Burned Bangladesh factory was warned twice on fire safety

The Bangladeshi factory producing clothes for Wal-Mart Stores Inc before a November fire that killed 112 workers was operating without a safety license and had been warned twice to improve conditions there, an emergency services official said.

"We refused to renew the license because there was a lack of fire safety measures," Abu Nayeem Mohammad Shahidullah, director general of the Fire Service and Civil Defence told Reuters in Dhaka on Monday.

"The fire safety certification expired on June 30, but the department did not renew it because fire safety provisions had not been put in place," he said. He added that in July a reminder had been sent to the management of the factory, which is owned by the garments manufacturer Tuba Group.

An official at Tuba Group declined to comment on the status of the license at the time of the fire.

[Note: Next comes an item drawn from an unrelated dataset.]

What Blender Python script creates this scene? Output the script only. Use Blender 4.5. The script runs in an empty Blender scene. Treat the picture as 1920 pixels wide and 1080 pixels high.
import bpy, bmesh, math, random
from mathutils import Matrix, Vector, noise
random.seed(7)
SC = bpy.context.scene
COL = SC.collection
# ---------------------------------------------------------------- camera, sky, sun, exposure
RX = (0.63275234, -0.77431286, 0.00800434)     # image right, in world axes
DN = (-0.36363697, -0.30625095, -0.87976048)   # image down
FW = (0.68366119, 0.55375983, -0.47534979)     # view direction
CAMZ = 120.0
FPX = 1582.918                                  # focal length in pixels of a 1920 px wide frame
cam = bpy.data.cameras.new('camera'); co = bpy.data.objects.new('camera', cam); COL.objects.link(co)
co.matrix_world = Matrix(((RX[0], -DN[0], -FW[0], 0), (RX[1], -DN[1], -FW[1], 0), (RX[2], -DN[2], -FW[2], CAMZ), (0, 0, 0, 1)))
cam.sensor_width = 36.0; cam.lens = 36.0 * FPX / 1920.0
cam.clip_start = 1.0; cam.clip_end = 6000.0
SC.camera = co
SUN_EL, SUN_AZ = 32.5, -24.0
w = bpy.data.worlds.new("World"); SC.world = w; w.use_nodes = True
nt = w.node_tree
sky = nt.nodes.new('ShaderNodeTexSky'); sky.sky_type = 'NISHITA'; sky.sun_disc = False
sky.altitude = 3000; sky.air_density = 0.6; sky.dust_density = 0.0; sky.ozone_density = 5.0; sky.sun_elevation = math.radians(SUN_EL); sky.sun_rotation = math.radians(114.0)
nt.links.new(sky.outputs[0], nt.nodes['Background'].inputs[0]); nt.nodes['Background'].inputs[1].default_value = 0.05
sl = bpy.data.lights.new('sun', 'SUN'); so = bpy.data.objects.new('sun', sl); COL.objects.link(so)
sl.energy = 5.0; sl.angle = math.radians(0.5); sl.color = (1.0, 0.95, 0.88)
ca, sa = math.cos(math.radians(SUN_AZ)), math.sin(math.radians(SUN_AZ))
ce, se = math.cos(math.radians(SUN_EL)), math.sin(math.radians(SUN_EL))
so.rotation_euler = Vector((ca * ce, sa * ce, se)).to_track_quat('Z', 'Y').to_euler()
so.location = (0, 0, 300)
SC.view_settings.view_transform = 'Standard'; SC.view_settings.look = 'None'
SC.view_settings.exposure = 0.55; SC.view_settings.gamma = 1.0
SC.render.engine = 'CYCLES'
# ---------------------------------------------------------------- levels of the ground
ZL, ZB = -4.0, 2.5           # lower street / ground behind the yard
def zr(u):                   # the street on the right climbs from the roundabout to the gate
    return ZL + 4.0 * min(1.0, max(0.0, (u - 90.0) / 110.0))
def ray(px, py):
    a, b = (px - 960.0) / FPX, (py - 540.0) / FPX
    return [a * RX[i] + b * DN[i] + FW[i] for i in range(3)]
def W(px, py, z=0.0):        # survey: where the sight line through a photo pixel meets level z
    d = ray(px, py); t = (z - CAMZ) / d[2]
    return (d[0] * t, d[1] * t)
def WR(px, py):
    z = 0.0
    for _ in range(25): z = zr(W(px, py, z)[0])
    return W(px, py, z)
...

Mahbubur Rahman, a Fire Service and Civil Defence inspector who visited the utility, said the factory managers "did not respond to our notices and did not pay heed to our suggestions".

After the November 24 blaze at the Tazreen Fashions factory in an industrial suburb of the Bangladeshi capital, both Wal-Mart and Sears Holdings Inc admitted that their goods were being manufactured at the workshop even though both had specifically denied it authorization as a supplier.

Wal-Mart, the world's largest retailer, said one of its suppliers - now known to be Success Apparel, a company based in New York City's Garment District - had subcontracted work to the factory without authorization and would no longer be used. Wal-Mart has not confirmed the name of the supplier, but Success has identified itself.

Success, in a statement, said it placed an order with an approved Wal-Mart manufacturer, Simco Bangladesh Limited, and only found out after the fire that the manufacturer had sub-contracted to the parent company of Tazreen Fashions.

"We are saddened by this tragic event and want to clearly state that Success was neither aware of nor in any way has authorized the production of our garments in the factory where this tragedy occurred," the company said. "This factory is not on our matrix and we have never done business with them."

Shahidullah said that although it was strictly illegal for Tazreen to continue production without a safety certificate, the authorities had given it a reasonable period to comply after the certificate expired.

ECONOMIC MAINSTAY

Bangladesh's garment industry, which accounts for 80 percent of the country's $24 billion annual exports, has become the mainstay of an economy that was once dependent on aid.

However, rights groups like the International Labor Rights Forum say that low wages and sub-standard safety conditions remain a problem among many of the country's roughly 3,000 apparel factories because end-buyers squeeze them for rock-bottom production costs.

Shahidullah said an inspection of close to half of the 574 garment factories in the same area as Tazreen Fashions since the blaze had found that 30 percent did not have fire-safety licenses, adequate fire extinguishers, hose pipes, water supplies and workers trained in emergency procedures.

"Action will be taken against those inspectors who issued licenses without verifying the fire safety measures," he said.

Tazreen Fashions was producing clothes for Wal-Mart at the time of the fire because Tuba - which owns several factories - had been sub-contracted by Simco.

Simco Chairman Muzaffar Siddique told Reuters that when his company learnt that Tuba Group had diverted the work from its mother factory - which was certified under a Walmart audit as compliant - to Tazreen Fashions, he sought to have the fabric returned.

"We ordered them to produce 360,000 pieces worth more than $1 million, but unfortunately it was diverted to Tazreen," he said, adding that he had sought assistance before the fire from the Bangladesh Garment Manufacturers and Exporters Association (BGMEA) to get the work stopped.

A BGMEA vice-president, S.M. Mannan, confirmed that Simco had sought the association's help with the order from Success Apparel, and it had been trying to intervene when the disaster struck.